Before writing this book, Armstrong had already offered groundbreaking contributions to music with his instrumental and vocal styles, and he brought with him hundreds of references to his New Orleans folk culture, that proved then to challenge the racially integrated society of the 1950s. Referring to Armstrong’s scat singing, Jazz critic Gary Giddins says in Visions of Jazz, “he added scat’s moans and riffs to the palette of conventional song interpretation, employing them to underscore emotion and rhythm and meaning” (86). His writing inherits the form and characters from those “moans and riffs.” It underscores –on the paper as well— “emotion, and rhythm, and meaning”, but its literary value was over-shadowed by his celebrity.

New Orleans culture provides a precedent for a writing style that privileges sound, and a narrative that intends to document folk traditions. Deeply rooted in rhythm, a writing style is created from the sound of words – ‘Who dat?’— But Armstrong went further, making a language of his own. It would be inaccurate to call Armstrong’s writing solely a reflection of slang or Black speech. Armstrong used ‘Jive’ talk and jazz music as a compositional style in his lines. He could speak music in a sigh.

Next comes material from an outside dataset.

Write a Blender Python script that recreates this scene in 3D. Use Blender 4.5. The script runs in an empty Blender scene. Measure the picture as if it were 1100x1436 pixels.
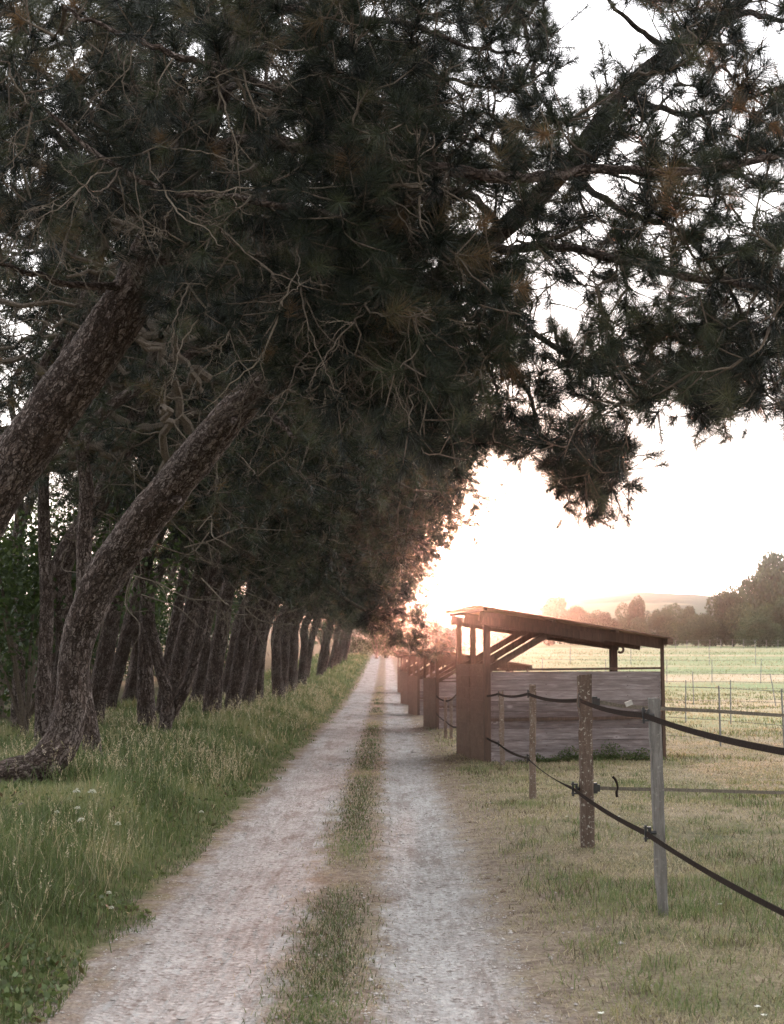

Armstrong’s is an ideal American success story told in the spirit of Black folk, but that spirit, which brings a much deeper and symbolic legacy, is left on the surface due to his immersion in the mainstream. This thesis identifies an iconic achievement of creative individuality by Armstrong, a Black artist, and proposes a new interpretation of his manuscript that better reads his intentions of preserving folk traditions while making them relevant globally.